◆ **What the exercise asks**
Only the pictures are omitted; repeat all other data exactly.

◆ **Recorded data**
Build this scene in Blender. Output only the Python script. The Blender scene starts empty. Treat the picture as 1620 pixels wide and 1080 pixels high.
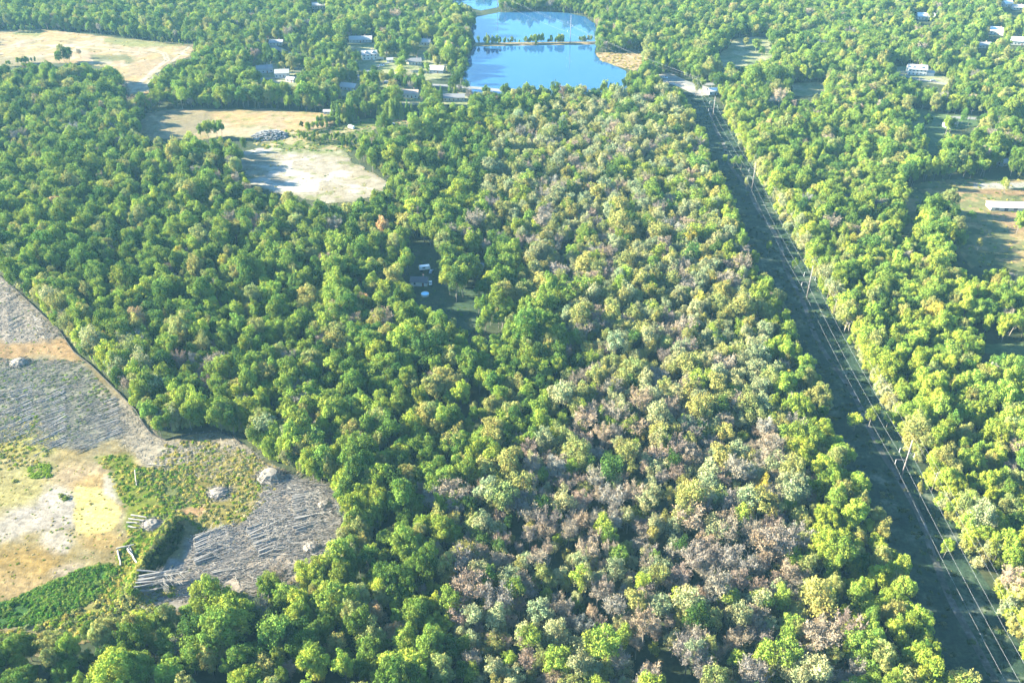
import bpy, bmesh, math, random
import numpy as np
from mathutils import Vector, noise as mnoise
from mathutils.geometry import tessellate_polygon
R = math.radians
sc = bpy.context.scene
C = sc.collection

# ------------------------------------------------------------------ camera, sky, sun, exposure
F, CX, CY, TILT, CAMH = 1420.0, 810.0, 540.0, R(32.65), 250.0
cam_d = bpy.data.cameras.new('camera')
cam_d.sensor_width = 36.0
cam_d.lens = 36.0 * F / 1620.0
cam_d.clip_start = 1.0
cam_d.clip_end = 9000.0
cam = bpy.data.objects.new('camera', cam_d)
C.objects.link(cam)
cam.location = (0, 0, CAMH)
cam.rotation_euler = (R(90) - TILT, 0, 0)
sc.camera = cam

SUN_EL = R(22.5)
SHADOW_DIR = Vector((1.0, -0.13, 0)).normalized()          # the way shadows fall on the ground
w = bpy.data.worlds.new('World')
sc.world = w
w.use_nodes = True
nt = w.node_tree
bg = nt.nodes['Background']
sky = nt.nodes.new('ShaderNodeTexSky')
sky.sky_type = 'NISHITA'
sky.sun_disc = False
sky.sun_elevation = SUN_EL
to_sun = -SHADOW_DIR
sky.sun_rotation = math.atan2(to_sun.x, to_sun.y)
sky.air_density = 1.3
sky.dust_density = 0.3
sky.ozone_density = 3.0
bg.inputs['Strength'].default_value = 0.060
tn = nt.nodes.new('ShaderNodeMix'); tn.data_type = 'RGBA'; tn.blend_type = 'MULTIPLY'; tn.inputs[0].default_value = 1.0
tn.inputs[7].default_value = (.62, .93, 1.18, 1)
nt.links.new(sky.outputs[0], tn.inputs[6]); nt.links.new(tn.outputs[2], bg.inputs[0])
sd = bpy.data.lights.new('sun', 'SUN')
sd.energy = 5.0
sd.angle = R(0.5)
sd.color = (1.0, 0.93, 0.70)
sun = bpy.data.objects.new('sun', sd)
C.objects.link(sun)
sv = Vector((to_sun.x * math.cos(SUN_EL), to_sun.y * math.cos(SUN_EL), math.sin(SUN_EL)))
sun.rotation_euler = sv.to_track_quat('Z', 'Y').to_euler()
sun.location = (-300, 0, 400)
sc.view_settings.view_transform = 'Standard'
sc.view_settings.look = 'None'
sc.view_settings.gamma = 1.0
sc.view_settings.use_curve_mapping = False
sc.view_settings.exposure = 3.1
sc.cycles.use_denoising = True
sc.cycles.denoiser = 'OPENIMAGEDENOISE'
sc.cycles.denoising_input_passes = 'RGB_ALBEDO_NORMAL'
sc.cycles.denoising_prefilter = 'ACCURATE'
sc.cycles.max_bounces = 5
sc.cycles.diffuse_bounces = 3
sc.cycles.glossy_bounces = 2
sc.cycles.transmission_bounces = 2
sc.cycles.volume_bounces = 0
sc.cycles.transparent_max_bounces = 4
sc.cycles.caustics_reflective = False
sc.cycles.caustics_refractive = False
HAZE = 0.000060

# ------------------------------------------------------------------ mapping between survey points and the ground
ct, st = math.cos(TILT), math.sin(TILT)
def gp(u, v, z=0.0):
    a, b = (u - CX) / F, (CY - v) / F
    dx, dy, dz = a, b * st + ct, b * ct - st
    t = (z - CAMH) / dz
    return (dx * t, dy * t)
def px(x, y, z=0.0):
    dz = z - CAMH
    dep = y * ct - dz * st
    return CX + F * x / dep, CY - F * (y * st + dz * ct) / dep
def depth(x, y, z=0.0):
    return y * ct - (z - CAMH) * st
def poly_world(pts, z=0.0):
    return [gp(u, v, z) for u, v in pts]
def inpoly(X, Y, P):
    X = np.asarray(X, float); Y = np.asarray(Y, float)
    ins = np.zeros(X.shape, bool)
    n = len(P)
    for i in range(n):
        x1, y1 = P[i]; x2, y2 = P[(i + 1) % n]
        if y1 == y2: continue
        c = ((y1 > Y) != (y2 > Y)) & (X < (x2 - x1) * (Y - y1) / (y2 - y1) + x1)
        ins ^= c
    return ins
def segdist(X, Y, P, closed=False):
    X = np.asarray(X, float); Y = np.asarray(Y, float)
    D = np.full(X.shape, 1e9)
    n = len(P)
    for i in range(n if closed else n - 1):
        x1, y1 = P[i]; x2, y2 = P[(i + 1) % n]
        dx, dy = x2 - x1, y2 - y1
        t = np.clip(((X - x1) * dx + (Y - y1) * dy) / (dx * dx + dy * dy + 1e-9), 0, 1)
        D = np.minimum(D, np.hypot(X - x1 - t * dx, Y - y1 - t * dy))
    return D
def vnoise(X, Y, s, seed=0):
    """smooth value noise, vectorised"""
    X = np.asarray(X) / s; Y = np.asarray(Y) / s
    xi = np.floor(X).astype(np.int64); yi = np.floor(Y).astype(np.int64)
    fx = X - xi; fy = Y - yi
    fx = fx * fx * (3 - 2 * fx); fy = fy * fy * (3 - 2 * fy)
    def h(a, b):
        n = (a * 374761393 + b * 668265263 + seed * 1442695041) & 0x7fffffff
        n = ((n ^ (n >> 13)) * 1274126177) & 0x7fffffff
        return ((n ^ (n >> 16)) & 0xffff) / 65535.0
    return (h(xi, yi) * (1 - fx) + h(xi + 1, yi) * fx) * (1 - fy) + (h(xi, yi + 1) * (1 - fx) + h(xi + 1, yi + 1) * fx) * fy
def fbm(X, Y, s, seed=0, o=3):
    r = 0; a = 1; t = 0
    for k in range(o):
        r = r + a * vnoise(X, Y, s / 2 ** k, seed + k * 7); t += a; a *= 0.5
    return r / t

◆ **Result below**
Build this scene in Blender. Output only the Python script. The Blender scene starts empty. Treat the picture as 1620 pixels wide and 1080 pixels high.
import bpy, bmesh, math, random
import numpy as np
from mathutils import Vector, noise as mnoise
from mathutils.geometry import tessellate_polygon
R = math.radians
sc = bpy.context.scene
C = sc.collection

# ------------------------------------------------------------------ camera, sky, sun, exposure
F, CX, CY, TILT, CAMH = 1420.0, 810.0, 540.0, R(32.65), 250.0
cam_d = bpy.data.cameras.new('camera')
cam_d.sensor_width = 36.0
cam_d.lens = 36.0 * F / 1620.0
cam_d.clip_start = 1.0
cam_d.clip_end = 9000.0
cam = bpy.data.objects.new('camera', cam_d)
C.objects.link(cam)
cam.location = (0, 0, CAMH)
cam.rotation_euler = (R(90) - TILT, 0, 0)
sc.camera = cam

SUN_EL = R(22.5)
SHADOW_DIR = Vector((1.0, -0.13, 0)).normalized()          # the way shadows fall on the ground
w = bpy.data.worlds.new('World')
sc.world = w
w.use_nodes = True
nt = w.node_tree
bg = nt.nodes['Background']
sky = nt.nodes.new('ShaderNodeTexSky')
sky.sky_type = 'NISHITA'
sky.sun_disc = False
sky.sun_elevation = SUN_EL
to_sun = -SHADOW_DIR
sky.sun_rotation = math.atan2(to_sun.x, to_sun.y)
sky.air_density = 1.3
sky.dust_density = 0.3
sky.ozone_density = 3.0
bg.inputs['Strength'].default_value = 0.060
tn = nt.nodes.new('ShaderNodeMix'); tn.data_type = 'RGBA'; tn.blend_type = 'MULTIPLY'; tn.inputs[0].default_value = 1.0
tn.inputs[7].default_value = (.62, .93, 1.18, 1)
nt.links.new(sky.outputs[0], tn.inputs[6]); nt.links.new(tn.outputs[2], bg.inputs[0])
sd = bpy.data.lights.new('sun', 'SUN')
sd.energy = 5.0
sd.angle = R(0.5)
sd.color = (1.0, 0.93, 0.70)
sun = bpy.data.objects.new('sun', sd)
C.objects.link(sun)
sv = Vector((to_sun.x * math.cos(SUN_EL), to_sun.y * math.cos(SUN_EL), math.sin(SUN_EL)))
sun.rotation_euler = sv.to_track_quat('Z', 'Y').to_euler()
sun.location = (-300, 0, 400)
sc.view_settings.view_transform = 'Standard'
sc.view_settings.look = 'None'
sc.view_settings.gamma = 1.0
sc.view_settings.use_curve_mapping = False
sc.view_settings.exposure = 3.1
sc.cycles.use_denoising = True
sc.cycles.denoiser = 'OPENIMAGEDENOISE'
sc.cycles.denoising_input_passes = 'RGB_ALBEDO_NORMAL'
sc.cycles.denoising_prefilter = 'ACCURATE'
sc.cycles.max_bounces = 5
sc.cycles.diffuse_bounces = 3
sc.cycles.glossy_bounces = 2
sc.cycles.transmission_bounces = 2
sc.cycles.volume_bounces = 0
sc.cycles.transparent_max_bounces = 4
sc.cycles.caustics_reflective = False
sc.cycles.caustics_refractive = False
HAZE = 0.000060

# ------------------------------------------------------------------ mapping between survey points and the ground
ct, st = math.cos(TILT), math.sin(TILT)
def gp(u, v, z=0.0):
    a, b = (u - CX) / F, (CY - v) / F
    dx, dy, dz = a, b * st + ct, b * ct - st
    t = (z - CAMH) / dz
    return (dx * t, dy * t)
def px(x, y, z=0.0):
    dz = z - CAMH
    dep = y * ct - dz * st
    return CX + F * x / dep, CY - F * (y * st + dz * ct) / dep
def depth(x, y, z=0.0):
    return y * ct - (z - CAMH) * st
def poly_world(pts, z=0.0):
    return [gp(u, v, z) for u, v in pts]
def inpoly(X, Y, P):
    X = np.asarray(X, float); Y = np.asarray(Y, float)
    ins = np.zeros(X.shape, bool)
    n = len(P)
    for i in range(n):
        x1, y1 = P[i]; x2, y2 = P[(i + 1) % n]
        if y1 == y2: continue
        c = ((y1 > Y) != (y2 > Y)) & (X < (x2 - x1) * (Y - y1) / (y2 - y1) + x1)
        ins ^= c
    return ins
def segdist(X, Y, P, closed=False):
    X = np.asarray(X, float); Y = np.asarray(Y, float)
    D = np.full(X.shape, 1e9)
    n = len(P)
    for i in range(n if closed else n - 1):
        x1, y1 = P[i]; x2, y2 = P[(i + 1) % n]
        dx, dy = x2 - x1, y2 - y1
        t = np.clip(((X - x1) * dx + (Y - y1) * dy) / (dx * dx + dy * dy + 1e-9), 0, 1)
        D = np.minimum(D, np.hypot(X - x1 - t * dx, Y - y1 - t * dy))
    return D
def vnoise(X, Y, s, seed=0):
    """smooth value noise, vectorised"""
    X = np.asarray(X) / s; Y = np.asarray(Y) / s
    xi = np.floor(X).astype(np.int64); yi = np.floor(Y).astype(np.int64)
    fx = X - xi; fy = Y - yi
    fx = fx * fx * (3 - 2 * fx); fy = fy * fy * (3 - 2 * fy)
    def h(a, b):
        n = (a * 374761393 + b * 668265263 + seed * 1442695041) & 0x7fffffff
        n = ((n ^ (n >> 13)) * 1274126177) & 0x7fffffff
        return ((n ^ (n >> 16)) & 0xffff) / 65535.0
    return (h(xi, yi) * (1 - fx) + h(xi + 1, yi) * fx) * (1 - fy) + (h(xi, yi + 1) * (1 - fx) + h(xi + 1, yi + 1) * fx) * fy
def fbm(X, Y, s, seed=0, o=3):
    r = 0; a = 1; t = 0
    for k in range(o):
        r = r + a * vnoise(X, Y, s / 2 ** k, seed + k * 7); t += a; a *= 0.5
    return r / t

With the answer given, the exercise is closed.